| Task prompt |
Nothing beyond the line containing "sc = bpy.context.scene" is to be printed; print exactly each line from the start of the records below through that line, leaving out pictures.

(Stored data entries)
^^^^

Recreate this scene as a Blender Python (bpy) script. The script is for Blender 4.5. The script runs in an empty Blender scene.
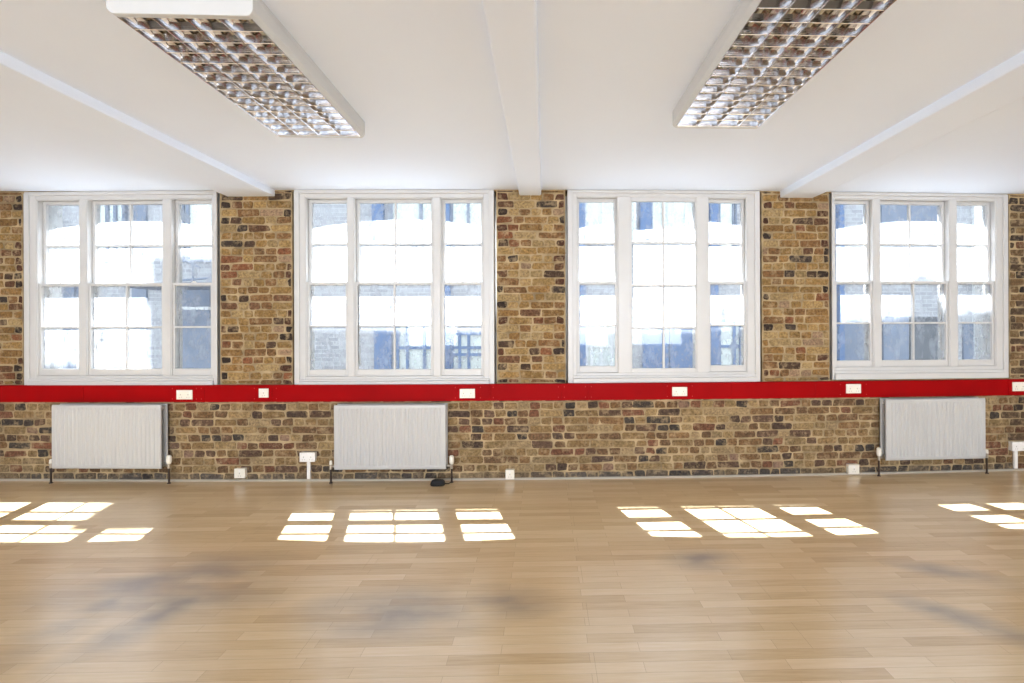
import bpy, math, random
from mathutils import Vector, Matrix
random.seed(7)
col = bpy.context.scene.collection
sc = bpy.context.scene

# ------------------------------------------------------------------ camera
FPX, PX, PY = 505.0, 557.0, 327.0
YAW, ROLL = 0.024, 0.0037
CAM = Vector((0, 0, 1.45))
Fw = Vector((math.sin(YAW), math.cos(YAW), 0))
Rt = Vector((math.cos(YAW), -math.sin(YAW), 0))
Up = Vector((0, 0, 1))
Rc = Rt * math.cos(ROLL) - Up * math.sin(ROLL)
Uc = Up * math.cos(ROLL) + Rt * math.sin(ROLL)
cd = bpy.data.cameras.new('camera')
cam = bpy.data.objects.new('camera', cd)
col.objects.link(cam)
cd.sensor_width = 36.0
cd.lens = FPX * 36.0 / 1024.0
cd.shift_x = -(PX - 512) / 1024.0
cd.shift_y = -(341.5 - PY) / 1024.0
cd.clip_start = 0.05
m = Matrix((Rc, Uc, -Fw)).transposed().to_4x4()
m.translation = CAM
cam.matrix_world = m
sc.camera = cam

# the brick wall bows very slightly toward the room in its middle
Y0, BOW = 4.82, 0.0056
def wy(x): return Y0 + BOW * x * x
def W(x, z, d): return (x, wy(x) - d, z)            # d: distance in front of the wall face
def ray(px, py): return Fw + Rc * ((px - PX) / FPX) + Uc * ((PY - py) / FPX)
def on_wall(px, py, d=0.0):
    r = ray(px, py); t = 5.0
    for _ in range(30):
        t = (wy(r.x * t) - d) / r.y
    p = CAM + r * t
    return p.x, p.z
def on_plane(px, py, Y):
    r = ray(px, py); p = CAM + r * (Y / r.y); return p.x, p.z
def on_level(px, py, z):
    r = ray(px, py); return CAM + r * ((z - CAM.z) / r.z)
def wx(px, d=0.0, py=300): return on_wall(px, py, d)[0]
def wz(py, px, d=0.0): return on_wall(px, py, d)[1]

# ------------------------------------------------------------------ materials
def lin(c):
    return tuple(((v / 255.0 + 0.055) / 1.055) ** 2.4 if v > 10 else v / 255.0 / 12.92 for v in c)
def new_mat(name):
    mt = bpy.data.materials.new(name); mt.use_nodes = True
    nt = mt.node_tree; b = nt.nodes['Principled BSDF']
    return mt, nt, b
def N(nt, t, **kw):
    n = nt.nodes.new(t)
    for k, v in kw.items(): setattr(n, k, v)
    return n
def plain(name, rgb, rough=0.5, metal=0.0, var=0.05, scale=6.0, bump=0.0, bscale=60.0, spec=0.5):
    mt, nt, b = new_mat(name)
    c = lin(rgb)
    tc = N(nt, 'ShaderNodeTexCoord'); no = N(nt, 'ShaderNodeTexNoise')
    no.inputs['Scale'].default_value = scale; no.inputs['Detail'].default_value = 4
    nt.links.new(tc.outputs['Object'], no.inputs['Vector'])
    r = N(nt, 'ShaderNodeValToRGB')
    r.color_ramp.elements[0].position = 0.3; r.color_ramp.elements[1].position = 0.7
    r.color_ramp.elements[0].color = (*[v * (1 - var) for v in c], 1)
    r.color_ramp.elements[1].color = (*[min(1, v * (1 + var)) for v in c], 1)
    nt.links.new(no.outputs['Fac'], r.inputs['Fac'])
    nt.links.new(r.outputs['Color'], b.inputs['Base Color'])
    b.inputs['Roughness'].default_value = rough
    b.inputs['Metallic'].default_value = metal
    b.inputs['Specular IOR Level'].default_value = spec
    if bump:
        n2 = N(nt, 'ShaderNodeTexNoise'); n2.inputs['Scale'].default_value = bscale
        nt.links.new(tc.outputs['Object'], n2.inputs['Vector'])
        bp = N(nt, 'ShaderNodeBump'); bp.inputs['Strength'].default_value = bump; bp.inputs['Distance'].default_value = 0.004
        nt.links.new(n2.outputs['Fac'], bp.inputs['Height']); nt.links.new(bp.outputs['Normal'], b.inputs['Normal'])
    return mt

M = {}
M['ceiling'] = plain('ceiling_paint', (233, 241, 255), 0.75, var=0.01, scale=1.5, bump=0.08, bscale=30)
M['plaster'] = plain('plaster', (236, 233, 226), 0.8, var=0.02)
M['white_wood'] = plain('white_gloss_paint', (206, 204, 201), 0.32, var=0.015, bump=0.05, bscale=25)
M['radiator'] = plain('radiator_enamel', (188, 187, 185), 0.35, var=0.01)
M['red'] = plain('red_paint', (150, 4, 8), 0.5, var=0.10, scale=3, bump=0.06, bscale=20, spec=0.06)
M['red_dark'] = plain('red_seam', (110, 6, 8), 0.6)
M['screw'] = plain('screw_red', (190, 34, 30), 0.4)
M['cream'] = plain('cream_plastic', (238, 231, 216), 0.4, var=0.02)
M['white_plastic'] = plain('white_plastic', (240, 236, 230), 0.4, var=0.02)
M['slot'] = plain('slot_grey', (172, 164, 152), 0.6)
M['black'] = plain('black_plastic', (18, 18, 19), 0.75, var=0.1)
M['pipe'] = plain('dark_pipe', (58, 42, 34), 0.5, metal=0.3, var=0.2)
M['brass'] = plain('valve_metal', (170, 160, 145), 0.35, metal=0.9)
M['trim'] = plain('skirting_paint', (178, 168, 154), 0.5, var=0.06)
M['housing'] = plain('lamp_enamel', (206, 206, 205), 0.4, var=0.01)
M['louvre'] = plain('polished_aluminium', (226, 226, 228), 0.10, metal=1.0, var=0.03)
M['reflector'] = plain('reflector_aluminium', (172, 166, 154), 0.12, metal=1.0, var=0.08)
M['tube'] = plain('lamp_tube', (226, 222, 206), 0.25, var=0.02)
M['tube_cap'] = plain('tube_cap', (190, 188, 184), 0.3, metal=1.0)
M['cord'] = plain('cord', (96, 88, 78), 0.8)
M['rubber'] = plain('foam_dark', (90, 86, 80), 0.8)

# dusty window glass: clear sheet with a film of dust that glows where the sun strikes it
def glass_mat(name, lo, hi):
    mt = bpy.data.materials.new(name); mt.use_nodes = True; nt = mt.node_tree
    nt.nodes.clear()
    out = N(nt, 'ShaderNodeOutputMaterial')
    tr = N(nt, 'ShaderNodeBsdfTransparent'); tr.inputs['Color'].default_value = (0.93, 0.955, 0.97, 1)
    tl = N(nt, 'ShaderNodeBsdfTranslucent'); tl.inputs['Color'].default_value = (0.97, 0.98, 1.0, 1)
    gl = N(nt, 'ShaderNodeBsdfGlossy'); gl.inputs['Roughness'].default_value = 0.03
    tc = N(nt, 'ShaderNodeTexCoord'); no = N(nt, 'ShaderNodeTexNoise')
    mp = N(nt, 'ShaderNodeMapping'); mp.inputs['Scale'].default_value = (1, 1, 0.55)
    nt.links.new(tc.outputs['Object'], mp.inputs['Vector']); nt.links.new(mp.outputs['Vector'], no.inputs['Vector'])
    no.inputs['Scale'].default_value = 9; no.inputs['Detail'].default_value = 8; no.inputs['Roughness'].default_value = 0.7
    mr = N(nt, 'ShaderNodeMapRange'); mr.inputs['From Min'].default_value = 0.32; mr.inputs['From Max'].default_value = 0.68
    mr.inputs['To Min'].default_value = lo; mr.inputs['To Max'].default_value = hi
    nt.links.new(no.outputs['Fac'], mr.inputs['Value'])
    m1 = N(nt, 'ShaderNodeMixShader'); m2 = N(nt, 'ShaderNodeMixShader'); m2.inputs[0].default_value = 0.04
    nt.links.new(mr.outputs['Result'], m1.inputs[0]); nt.links.new(tr.outputs[0], m1.inputs[1]); nt.links.new(tl.outputs[0], m1.inputs[2])
    nt.links.new(m1.outputs[0], m2.inputs[1]); nt.links.new(gl.outputs[0], m2.inputs[2])
    nt.links.new(m2.outputs[0], out.inputs['Surface'])
    return mt
M['glass'] = glass_mat('dusty_glass', 0.02, 0.44)

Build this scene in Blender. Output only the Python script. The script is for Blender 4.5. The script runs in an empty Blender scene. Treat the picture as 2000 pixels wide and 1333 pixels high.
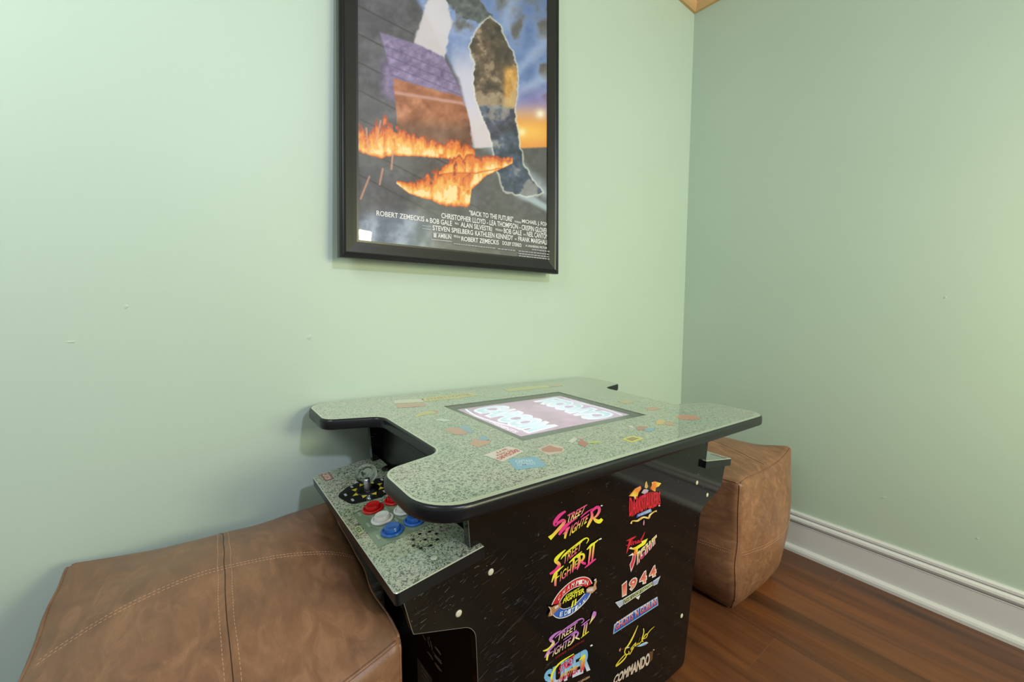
import bpy, bmesh, math, random
import numpy as np
from mathutils import Matrix, Vector, noise

# ------------------------------------------------------------------ camera, world, lights, exposure
scene = bpy.context.scene
COL = scene.collection
cam_data = bpy.data.cameras.new('camera')
cam = bpy.data.objects.new('camera', cam_data)
COL.objects.link(cam)
scene.camera = cam
cam_data.sensor_width = 36.0
cam_data.lens = 825.19 / 2000 * 36.0
cam_data.shift_x = -27.78 / 2000
cam_data.shift_y = -44.95 / 2000
cam_data.clip_start = 0.02
CR_ = Matrix(((0.7766811, -0.0193219, -0.6295976), (-0.6284037, 0.0449484, -0.7765877), (0.0433046, 0.9988024, 0.0227686)))
cam.matrix_world = Matrix.Translation((-1.846, -1.0838, 0.8893)) @ CR_.to_4x4()

world = bpy.data.worlds.new('world')
scene.world = world
world.use_nodes = True
bg = world.node_tree.nodes['Background']
bg.inputs[0].default_value = (0.90, 0.98, 0.92, 1)
bg.inputs[1].default_value = 0.39

def lamp(name, loc, target, size, power, color, shape='DISK', size_y=None, spread=math.pi):
    ld = bpy.data.lights.new(name, 'AREA')
    ld.shape = shape; ld.size = size
    if size_y: ld.size_y = size_y
    ld.energy = power; ld.color = color; ld.spread = spread
    o = bpy.data.objects.new(name, ld)
    COL.objects.link(o)
    o.location = loc
    o.rotation_euler = (Vector(target) - Vector(loc)).to_track_quat('-Z', 'Y').to_euler()
    return o

lamp('ceiling_downlight', (-1.50, -2.75, 2.22), (-1.35, 0.0, 0.7), 0.13, 20, (0.94, 0.97, 1.34))
lamp('unseen_light_left', (-2.72, -0.92, 1.70), (-2.20, 0.0, 1.40), 0.5, 7.5, (0.95, 1.0, 0.96), 'RECTANGLE', 0.5, 2.6)  # unseen source, placed to brighten the upper left of the back wall
lamp('window_light_right', (-0.71, -3.4, 1.55), (-0.2, -0.6, 1.0), 0.6, 36, (1.0, 0.96, 0.58), 'RECTANGLE', 0.58)
lamp('unseen_fill_right', (-0.75, -1.95, 0.98), (0.0, -0.95, 1.05), 0.35, 9.5, (1.0, 0.98, 0.56), 'RECTANGLE', 0.35)  # unseen fill added to lift the right wall

scene.view_settings.view_transform = 'Standard'
scene.view_settings.look = 'None'
scene.view_settings.exposure = 0.0
scene.view_settings.gamma = 1.0
scene.view_settings.use_curve_mapping = False

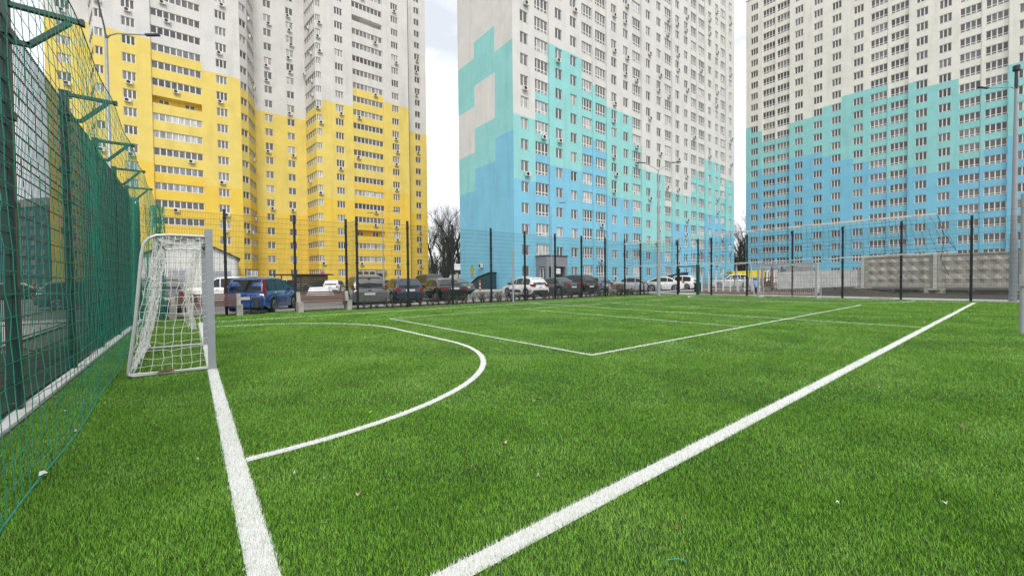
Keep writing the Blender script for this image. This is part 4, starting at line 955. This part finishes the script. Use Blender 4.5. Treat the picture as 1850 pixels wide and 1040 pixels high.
q = MB(); q.add([(-1.6, -1.1, 1.3), (1.9, -1.1, 1.15), (1.9, 1.1, 1.15), (-1.6, 1.1, 1.3), (-2.0, -1.15, 2.0), (1.6, -1.15, 2.15), (1.6, 1.15, 2.15), (-2.0, 1.15, 2.0)], [(0, 3, 2, 1), (4, 5, 6, 7), (0, 1, 5, 4), (1, 2, 6, 5), (2, 3, 7, 6), (3, 0, 4, 7)]); obj('tipper_body', q, M['yellow_paint'], LR)
q = MB(); q.box((-2.2, -.9, .6), (2.2, .9, 1.1)); obj('chassis', q, M['dark'], LR)
q = MB(); q.box((2.0, -1.0, .6), (3.3, 1.0, 2.1)); obj('cab', q, M['white_paint'], LR)
q = MB(); q.box((3.28, -.85, 1.3), (3.32, .85, 1.95)); obj('windscreen', q, M['car_glass'], LR)
for x in (-1.4, 2.4):
    for y in (-.9, .9): o = obj('wheel', WT, None, LR, loc=(x, y, .45), rot=(0, 0, 0 if y < 0 else math.pi)); o.scale = (1.35,)*3
# swing frames at the far end
SW = thing('swing_frame', 'pale playground swing frame beyond the end fence', 'swing')
a_, c_ = from_depth(1330, 505, 34), from_depth(1356, 505, 31.5)
for c0, s_ in ((a_, -1), (c_, -1)):
    for w in (-1.0, 1.0):
        q = MB(); q.tube([(c0[0]+w*.75, c0[1]+w*.55, 0), (c0[0], c0[1], 2.35)], .04, 6); obj('leg', q, M['galv'], SW)
q = MB(); q.tube([(a_[0], a_[1], 2.35), (c_[0], c_[1], 2.35)], .045, 6); obj('crossbar', q, M['galv'], SW)
q = MB(); m_ = (a_+c_)/2
q.tube([(m_[0], m_[1], 2.33), (m_[0], m_[1], .55)], .012, 4); q.tube([(m_[0]+.3, m_[1]-.3, 2.33), (m_[0]+.3, m_[1]-.3, .55)], .012, 4); q.bar((m_[0]-.05, m_[1]+.05, .5), (m_[0]+.35, m_[1]-.35, .5), .22, .05); obj('seat', q, M['dark'], SW)
PB = thing('spring_rocker', 'blue plastic playground toy in front of the yellow lorry', 'playground toy', (*from_depth(1366, 505, 33)[:2], 0), .5)
q = MB(); q.tube([(0, 0, -.1), (0, 0, .4)], .1, 8); obj('spring', q, M['dark'], PB); q = MB(); q.tube([(-.4, 0, .45), (-.2, 0, .75), (.2, 0, .8), (.45, 0, .5)], [.12, .25, .25, .14], 8); obj('body', q, mat('pale_blue_plastic', (.2, .38, .62)), PB)
# blue playground frame behind the left fence
PF = thing('climbing_frame', 'blue steel A-frame swing behind the left fence', 'swing')
for dx, dy in ((0, 0), (-3.1, 1.1)):
    bx, by = -9.75+dx, 6.2+dy
    for w in (-1, 1):
        q = MB(); q.tube([(bx+w*.42, by-w*.75, -.1), (bx, by, 1.9)], .04, 6); obj('leg', q, M['blue_paint'], PF)
q = MB(); q.tube([(-9.75, 6.2, 1.9), (-12.85, 7.3, 1.9)], .045, 6); obj('crossbar', q, M['blue_paint'], PF)
q = MB(); q.tube([(-11.1, 6.7, 1.88), (-11.1, 6.7, .5)], .012, 4); q.tube([(-11.5, 6.83, 1.88), (-11.5, 6.83, .5)], .012, 4); q.bar((-11.0, 6.66, .48), (-11.6, 6.86, .48), .25, .05); obj('seat', q, M['dark'], PF)
M['porch'] = mat('porch_grey_purple', (.25, .25, .275), rough=.7, var=.06)
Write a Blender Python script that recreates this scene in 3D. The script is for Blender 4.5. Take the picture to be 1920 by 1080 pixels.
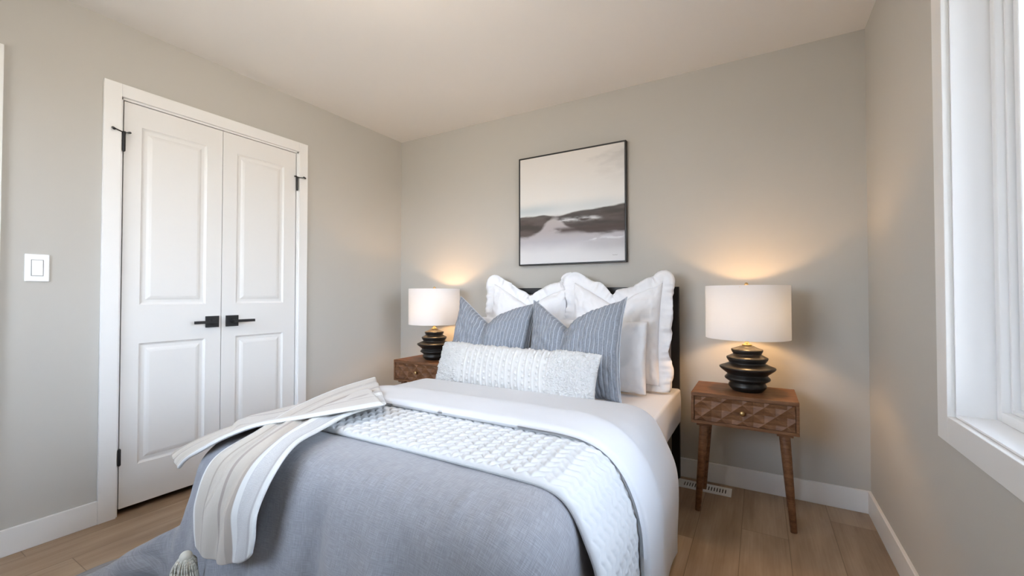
import bpy, bmesh, math, random
import numpy as np
from mathutils import Vector, Matrix, noise as mnoise
from mathutils.bvhtree import BVHTree
random.seed(7); np.random.seed(7)
S = bpy.context.scene
COL = S.collection
for o in list(bpy.data.objects): bpy.data.objects.remove(o)

# ------------------------------------------------------------ camera, world, light, exposure
H = 2.44; W = 3.2066; YF = -3.45           # ceiling height, right wall, wall behind the camera
cd = bpy.data.cameras.new('camera'); co = bpy.data.objects.new('camera', cd); COL.objects.link(co)
cd.sensor_width = 36; cd.lens = 794.87/1920*36; cd.clip_start = .02
co.location = (2.731, -2.742, 1.0881)
co.rotation_euler = (math.pi/2+.0167, 0, .5272)
S.camera = co
S.view_settings.view_transform = 'Standard'; S.view_settings.look = 'None'
S.view_settings.gamma = 1; S.view_settings.use_curve_mapping = False
S.view_settings.exposure = 0.0

wd = bpy.data.worlds.new('sky'); S.world = wd; wd.use_nodes = True
nt = wd.node_tree; nt.nodes.clear()
geo = nt.nodes.new('ShaderNodeTexCoord'); sep = nt.nodes.new('ShaderNodeSeparateXYZ')
rmp = nt.nodes.new('ShaderNodeValToRGB'); mr = nt.nodes.new('ShaderNodeMapRange')
bg = nt.nodes.new('ShaderNodeBackground'); wo = nt.nodes.new('ShaderNodeOutputWorld')
nt.links.new(geo.outputs['Generated'], sep.inputs[0]); nt.links.new(sep.outputs[2], mr.inputs[0])
mr.inputs[1].default_value = -1; mr.inputs[2].default_value = 1
nt.links.new(mr.outputs[0], rmp.inputs[0]); nt.links.new(rmp.outputs[0], bg.inputs[0]); nt.links.new(bg.outputs[0], wo.inputs[0])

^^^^

| Full solution |
Recreate this scene as a Blender Python (bpy) script. The script is for Blender 4.5. The script runs in an empty Blender scene.
import bpy, math, random
from mathutils import Vector, Matrix
random.seed(7)
col = bpy.context.scene.collection
sc = bpy.context.scene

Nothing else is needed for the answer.